Georgia has promoted the former outside linebackers coach, Dan Lanning, to defensive coordinator. He will have a compilation of junior Monty Rice, senior Tae Crowder and Dean. Other players will certainly see playing time at the linebacker position due to such turnover. The rotation will be in flux though the season’s inaugural contests.

Defensive backs

There is a lot of potential with this group. The defensive backs feature a great mixture of newcomers and decorated veterans. Junior Richard Lecounte will be the back side anchor on defense along with senior J.R. Reed. Lecounte led the team with 74 total tackles in 2018. Much of that potential comes from sophomore Tyson Campbell. The Plantation, Florida, native struggled for much of his freshman year and appeared lost at times. A full offseason with the other Bulldog veterans should correct the majority of his mistakes.

Special teams

Georgia returns one of the nation’s best kickers in 2019, senior Rodrigo Blankenship. The special teams ace was 19 of 23 on field-goal attempts and a perfect 65 of 65 on extra points in 2018. Sophomore punter Jake Camarda enjoyed a rather successful 2018 season himself. He punted 43 times for an average of 42.6 yards per kick.

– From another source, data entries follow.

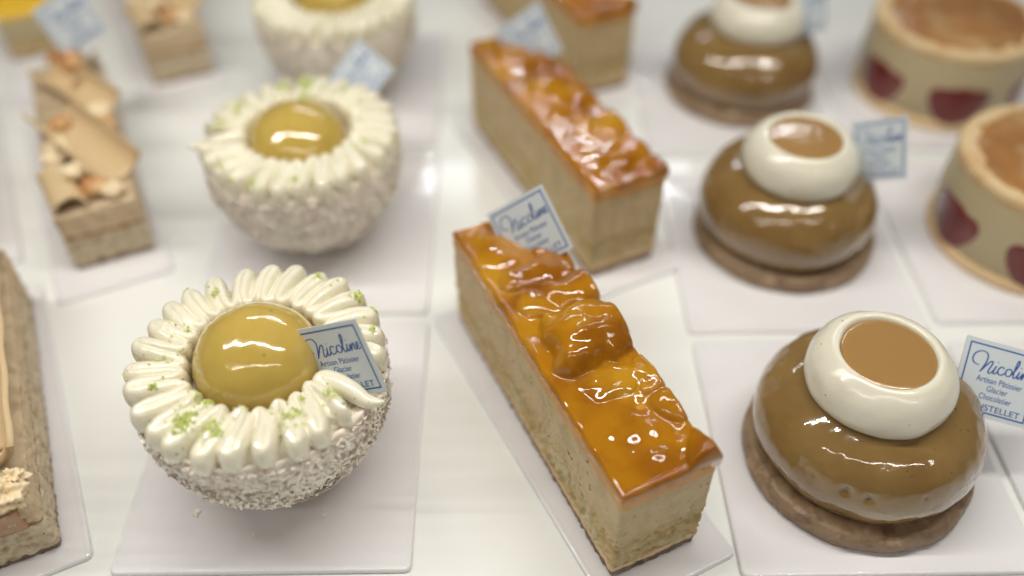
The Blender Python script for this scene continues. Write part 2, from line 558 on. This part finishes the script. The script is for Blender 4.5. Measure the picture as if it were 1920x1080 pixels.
# ------------------------------------------------------------------ mango bars
BW, BL = 27.0, 105.0
def lump(x, y, cx, cy, a, b, rot, h, p=2.4):
    c, s = math.cos(rot), math.sin(rot)
    u = ((x - cx) * c + (y - cy) * s) / a
    v = (-(x - cx) * s + (y - cy) * c) / b
    q = (abs(u) ** p + abs(v) ** p)
    return h * max(0, 1 - q) ** .62 if q < 1 else 0
DIMPLES = [(18.5, 22.5, 3.6, 2.6, -.75), (21.8, 32.0, 1.9, 1.6, .55), (22.8, 27.3, 1.3, 1.7, -.4), (23.6, 21.0, 2.2, 2.6, .8), (15.2, 28.5, 2.4, 1.5, .35),
           (9.5, 31.5, 3.2, 2.0, .45), (17.0, 14.5, 1.8, 2.4, .5), (11.5, 22.0, 3.4, 2.6, .35), (22.5, 12.0, 1.8, 2.8, -.7), (10.8, 12.5, 2.4, 2.0, -.4),
           (14.2, 7.5, 2.8, 1.6, .4), (7.0, 17.5, 1.8, 2.8, .3), (5.5, 27.5, 1.7, 3.2, -.3), (20.0, 5.5, 2.0, 1.8, -.45), (6.5, 41, 2.4, 3.5, .5), (5, 57, 2, 4, -.5),
           (19, 49, 3, 3, -.7), (13, 45, 3, 2, .6), (8, 73, 2.5, 3, .5), (20, 71, 3, 2.5, -.7), (10, 86, 3, 3, .6), (16, 93, 2.5, 3, -.5), (5.5, 98, 2, 2.5, .5)]
def gel_front(x, y):
    wx = x + fbm((x, y, 0), .10, 2, 4) * 3
    wy = y + fbm((x, y, 0), .10, 2, 14) * 3
    L = [lump(wx, wy, 16.8, 47.5, 13.0, 10.5, .25, 8.2, 2.8), lump(wx, wy, 11, 64, 9, 6, -.3, 2.6), lump(wx, wy, 22, 65, 8, 8, .5, 5.2),
         lump(wx, wy, 15, 77, 11, 7, .1, 3.0), lump(wx, wy, 25, 84, 6, 8, .4, 2.4), lump(wx, wy, 8, 92, 8, 7, .4, .9), lump(wx, wy, 20, 97, 7, 6, -.4, 1.4),
         lump(wx, wy, 26, 0, 6.5, 11, .25, 4.2), lump(wx, wy, 26.5, 19, 5.5, 6.5, 0, 2.4), lump(wx, wy, 26.5, 31, 7, 6, .3, 2.6), lump(wx, wy, 15, 33, 8, 4.5, 0, 1.1)]
    h = sum(v ** 3 for v in L) ** (1 / 3)
    return h
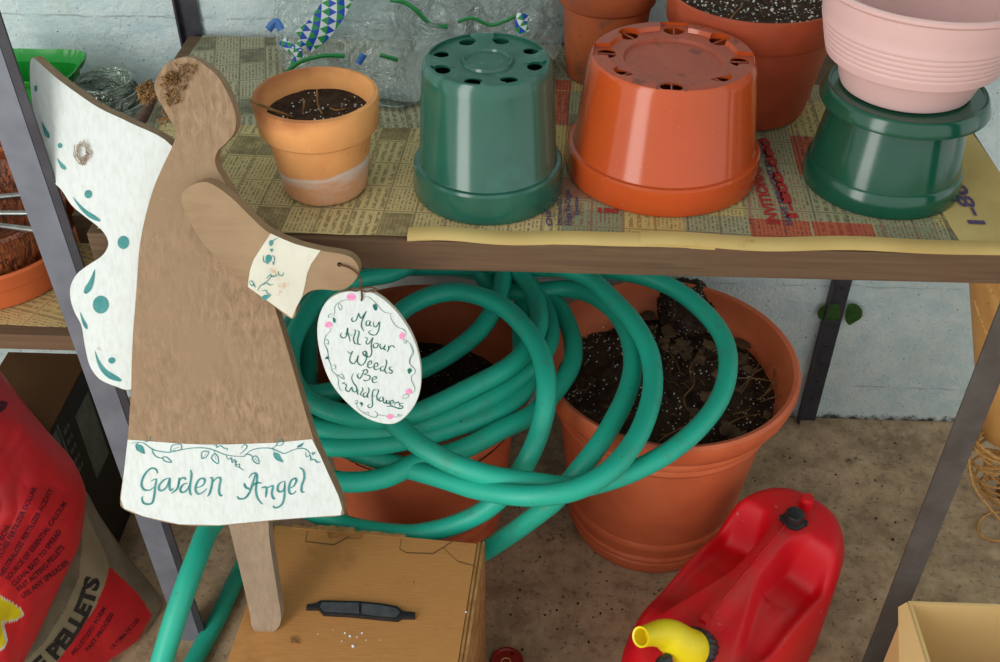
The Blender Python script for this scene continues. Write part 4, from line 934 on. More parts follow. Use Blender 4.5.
# moulded handle
bm = B(); up = lambda L, z: [bz(x, y, z) for x, y in L]
hp = [(307, 604), (315, 603), (321, 600), (340, 600.5), (360, 601), (380, 603), (397, 606), (403, 611), (415, 612), (415, 617), (402, 617), (398, 619.5), (380, 618), (350, 615), (323, 613.5), (318, 608), (306, 608)]
prism(bm, up(hp, BZ + .0055), Vector((0, 0, -.0050))); bevel(bm, .0008, 2, 50); h_ = obj('carry_handle', bm, 'black_plastic', t, smooth=35)
bm = B(); hp2 = [(322, 602.3), (340, 602.3), (359, 603), (359, 613.2), (340, 612), (324, 611.4), (320, 607)]; hp3 = [(361.5, 603.2), (380, 604.8), (396, 608), (400, 612), (396, 616.8), (380, 615.8), (361.5, 613.4)]
prism(bm, up(hp2, BZ + .0062), Vector((0, 0, -.0006))); prism(bm, up(hp3, BZ + .0062), Vector((0, 0, -.0006))); obj('grip_pad', bm, 'grey_plastic', h_)
random.seed(11)
bm = B()
for x, y, s in [(345, 633, 1.4), (350, 636, 1.8), (353, 646, 2.2), (357, 637, 1), (362, 633, 1.5), (342, 641, .9), (366, 640, .8), (318, 634, .8), (380, 640, .8), (333, 630, .6), (466, 612, 1.4)]:
    bmesh.ops.create_icosphere(bm, subdivisions=1, radius=s * .0009, matrix=Matrix.Translation(bz(x, y, BZ + .0012)))
tag(obj('paint_crumbs', bm, 'white', origin=bz(350, 636, BZ)), 'scattered white crumbs on top of the box in front of the handle', 'crumbs', kind='stuff')
bm = B()
for _ in range(14): bmesh.ops.create_icosphere(bm, subdivisions=1, radius=.0012, matrix=Matrix.Translation(bz(295 + random.uniform(-4, 4), 640 + random.uniform(-3, 3), BZ + .002)) @ Matrix.Diagonal((1.6, .7, .7, 1)))
tag(obj('wood_chip', bm, 'stem', origin=bz(295, 640, BZ)), 'tan crumbling wood chip on the box beside the angel leg', 'wood chip')

# ------------------------------------------------------------------ big planters on the floor
def planter(c, label, full, sc_=1.):
    t = thing('planter', c, label, 'plant pot', None); X, Y, Z = c; bm = B(); k = 1.
    prof = [(0, .0), (.104, 0), (.110, .002), (.1145, .009), (.1165, .018), (.1155, .022), (.1205, .026), (.1205, .031), (.1180, .034), (.1222, .038), (.1225, .043), (.1200, .047), (.1225, .066), (.1265, .070), (.1262, .076), (.1240, .080), (.1320, .140), (.1370, .185),
            (.1415, .222), (.1425, .236), (.1470, .240), (.1505, .246), (.1505, .252), (.1485, .256), (.1550, .260), (.1580, .266), (.1580, .272), (.1560, .276), (.1640, .281), (.1690, .289), (.1715, .297), (.1738, .308), (.1728, .316), (.1690, .320), (.1635, .318), (.1620, .310), (.1585, .286), (.1530, .278), (.1400, .235),
            (.133, .200), (.124, .110), (.110, .010), (0, .008)]
    prof = [(r * sc_, z * (1.02 if sc_ < 1 else 1.) + .0005) for r, z in prof]
    lathe(bm, prof, c, 110); obj('pot', bm, 'terra_plastic', t, smooth=30)
    return t
PC = (.633, .236, 0)
t = planter(PC, 'large terracotta-coloured planter at the right with dry weeds in its soil, hose draped over it', True)
SO = soil_disc(t, (PC[0], PC[1], .262), .1525, 'soil', .012, 22, rings=44, dome=.006)
bm = B(); rc = bz(690, 300, .285); random.seed(2)
seg = 40
for j in range(26):
    for i in range(seg): pass
bmesh.ops.create_icosphere(bm, subdivisions=5, radius=1.)
for v in bm.verts:
    p = v.co.copy(); q = Vector((p.x * .040, p.y * .052, p.z * .036)); q += q.normalized() * (.009 * noise.noise(p * 2.2) + .004 * noise.noise(p * 6) + .002 * noise.noise(p * 14)); v.co = q + Vector((rc.x - .008, rc.y - .02, .286))
obj('root_ball', bm, 'soil_perlite', t, smooth=60)
random.seed(21)
def soilpt(r, a, z=.275): return Vector((PC[0] + r * cos(a), PC[1] + r * sin(a), z))
bits(t, [soilpt(.145 * random.random() ** .5, random.random() * 6.28, .270 + random.random() * .006) for _ in range(170)], 'perlite', 'perlite', .0007, .0018)
bm = B()
for (L) in ([(741, 394), (752, 376), (760, 362)], [(739, 390), (756, 372), (772, 364), (780, 366)], [(740, 378), (760, 379), (780, 384), (789, 391)], [(757, 400), (768, 392), (776, 383)], [(760, 402), (775, 397), (786, 396)], [(733, 414), (743, 412), (750, 409)], [(692, 366), (694, 384), (684, 398), (690, 412), (704, 413), (712, 408)], [(668, 350), (676, 362), (680, 372)], [(702, 400), (712, 405)], [(776, 362), (771, 385), (760, 399)], [(645, 455), (664, 437), (690, 424)], [(700, 350), (690, 368), (692, 380)], [(720, 430), (740, 418), (760, 414)]):
    bm = B(); tube(bm, [bz(x, y, .276 + .008 * sin(i * 1.3)) for i, (x, y) in enumerate(L)], .0008, 5, 5); obj('dry_stem', bm, 'stem', t, smooth=60)
bm = B()
for _ in range(60):
    a = random.random() * 6.28; r = .14 * random.random() ** .5; p = soilpt(r, a, .275); d = Vector((random.uniform(-1, 1), random.uniform(-1, 1), random.uniform(-.1, .5))) * .016
    tube(bm, [p, p + d * .5 + Vector((0, 0, .003)), p + d], .0005, 4, 3)
tag(obj('root_fibres', bm, 'stem', t, smooth=60), kind='stuff')
MAT['dead_leaf'] = M('dead_leaf', (104, 74, 46), (62, 46, 34), sc=80, rough=.8)
bm = B(); random.seed(8)
for _ in range(46):
    a = random.uniform(-1.2, 2.0); r = .145 * random.uniform(.35, 1); p = soilpt(r, a, .279); s = random.uniform(.006, .014); th_ = random.random() * 6
    vs = []
    for k in range(6):
        b_ = th_ + k * pi / 3; q = s * (1 if k % 3 else 1.5) * random.uniform(.6, 1); vs.append(bm.verts.new(p + Vector((q * cos(b_), q * sin(b_), random.uniform(-.002, .006)))))
    bm.faces.new(vs)
bmesh.ops.triangulate(bm, faces=bm.faces); bmesh.ops.solidify(bm, geom=bm.faces[:], thickness=.0006)
tag(obj('dead_leaves', bm, 'dead_leaf', t), kind='stuff')
PL = (.2985, .214, 0)
t = planter(PL, 'large terracotta-coloured planter under the coiled hose behind the angel', False, .935)
soil_disc(t, (PL[0], PL[1], .240), .136, 'soil', .010, 22, rings=36)

# ------------------------------------------------------------------ the garden hose, one continuous run
hose_pts = [
 (345, 556, .0135), (300, 548, .0135), (262, 540, .0135), (240, 572, .0135), (218, 618, .0135), (192, 665, .0135), (165, 720, .02), (135, 770, .05), (132, 750, .12), (148, 705, .185), (160, 668, .225), (172, 628, .262), (184, 592, .285), (196, 560, .296), (212, 524, .300), (240, 506, .302), (275, 504, .285), (305, 509, .260),
 (333, 521, .242), (361, 529, .237), (400, 534, .235), (428, 532, .237), (462, 522, .248), (492, 505, .272), (514, 481, .303), (530, 455, .333), (540, 430, .350), (546, 403, .372), (546, 378, .388), (540, 352, .398), (525, 328, .404), (503, 307, .406), (476, 295, .404), (449, 292, .400), (422, 299, .396), (398, 314, .392), (378, 338, .39), (368, 370, .385), (378, 402, .378),
 (400, 428, .370), (421, 446, .364), (452, 463, .357), (491, 476, .350), (530, 482, .345), (572, 487, .339), (605, 481, .335), (640, 468, .336), (672, 450, .338), (700, 426, .342), (720, 398, .348), (728, 368, .355), (724, 340, .360), (707, 315, .366), (678, 291, .372), (645, 277, .376), (606, 270, .378), (560, 268, .378), (510, 268, .378), (460, 267, .38), (410, 267, .382), (361, 270, .384), (322, 288, .384), (296, 318, .382), (282, 352, .378), (286, 384, .374), (312, 394, .370),
 (350, 388, .366), (388, 380, .362), (422, 369, .360), (453, 352, .362), (478, 332, .368), (493, 311, .374), (501, 289, .380), (503, 268, .388), (498, 250, .396), (470, 246, .40), (430, 254, .402), (395, 272, .404), (362, 279, .404), (326, 292, .402), (304, 318, .398), (290, 352, .392), (296, 386, .384), (324, 408, .376), (368, 418, .370),
 (410, 415, .368), (436, 405, .370), (470, 388, .374), (504, 370, .378), (526, 351, .380), (538, 328, .380), (538, 308, .380), (531, 289, .382), (519, 272, .388), (502, 256, .394), (465, 248, .390), (420, 252, .384), (376, 262, .378), (334, 284, .372), (300, 316, .366), (278, 356, .362), (278, 398, .358), (309, 425, .352), (366, 432, .348),
 (424, 425, .348), (458, 413, .350), (490, 398, .352), (519, 379, .354), (540, 359, .354), (550, 338, .352), (548, 316, .350), (538, 296, .352), (522, 278, .356), (500, 266, .360), (460, 262, .356), (410, 262, .350), (360, 268, .346), (312, 292, .342), (288, 340, .340), (272, 386, .338), (280, 430, .336), (320, 445, .336), (368, 446, .337),
 (416, 438, .338), (450, 429, .338), (482, 418, .338), (512, 403, .338), (527, 384, .338), (523, 360, .338), (521, 330, .338), (523, 305, .338), (521, 286, .342), (508, 272, .346), (470, 264, .340), (420, 266, .338), (366, 274, .338), (318, 300, .336), (296, 356, .333), (286, 410, .333), (296, 452, .325), (318, 474, .315), (345, 482, .310),
 (384, 478, .312), (419, 462, .320), (461, 450, .329), (499, 431, .333), (533, 414, .333), (556, 390, .334), (571, 366, .336), (573, 342, .338), (566, 320, .340), (555, 304, .342), (535, 296, .342), (512, 288, .342), (475, 272, .338), (425, 266, .336), (366, 272, .336), (314, 306, .334), (308, 372, .333), (306, 415, .330), (328, 440, .322), (366, 455, .314),
 (400, 466, .312), (439, 477, .322), (478, 489, .334), (517, 495, .348), (546, 495, .356), (577, 489, .361), (608, 472, .364), (630, 448, .366), (645, 420, .368), (653, 386, .372), (649, 352, .378), (633, 322, .384), (608, 295, .392), (587, 277, .398), (560, 267, .402), (530, 258, .404), (500, 258, .402), (480, 268, .38), (490, 284, .36), (515, 292, .355),
 (541, 291, .354), (566, 289, .355), (591, 295, .357), (613, 310, .358), (628, 334, .358), (633, 362, .356), (628, 390, .354), (614, 420, .350), (598, 446, .342), (576, 474, .322), (556, 499, .290), (526, 523, .245), (494, 545, .200), (465, 562, .150), (440, 575, .09), (415, 575, .0135), (385, 572, .0135)]
P3 = [bz(x, y, z) for x, y, z in hose_pts]
bm = B(); tube(bm, P3, .0124, 16, 5)
h_ = tag(obj('garden_hose', bm, 'hose', smooth=80, origin=P3[0]), 'long green garden hose coiled over the two large planters', 'hose')

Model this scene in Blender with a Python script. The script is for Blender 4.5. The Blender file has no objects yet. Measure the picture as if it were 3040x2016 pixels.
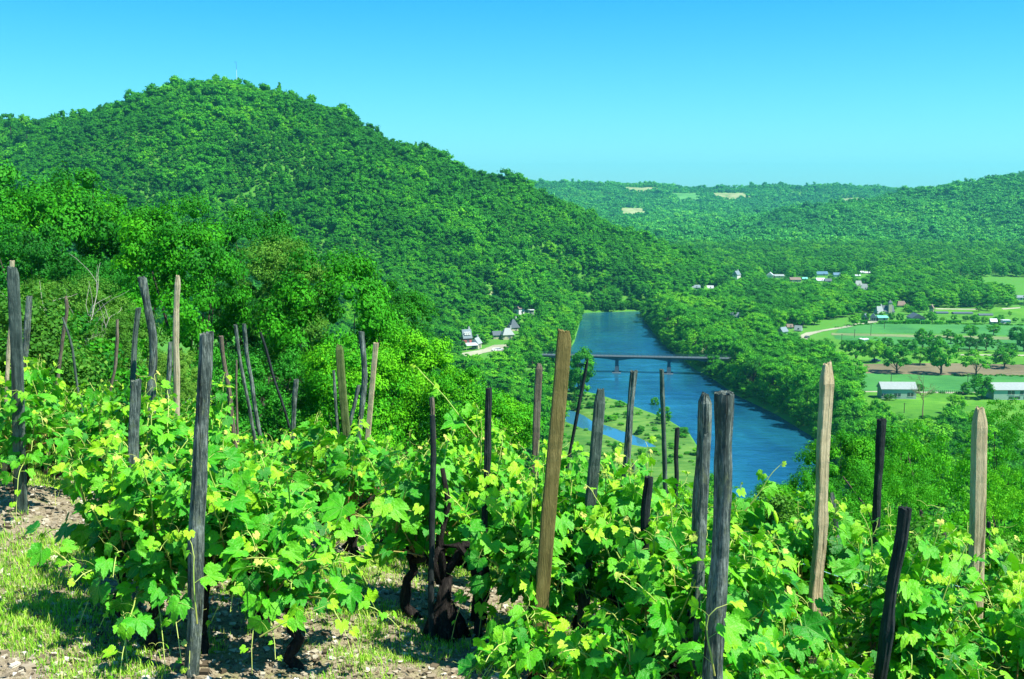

With the kick returner position wide open after Mecole Hardman’s departure, Smart is giving new players a chance in practice. Running backs D’Andre Swift and James Cook have been getting reps as of late. Cook returned one kick for 34 yards in 2018. In regard to receivers, both Demetris Robertson and Tyler Simmons are working. At Cal-Berkeley, Robertson had 10 returns for 202 yards.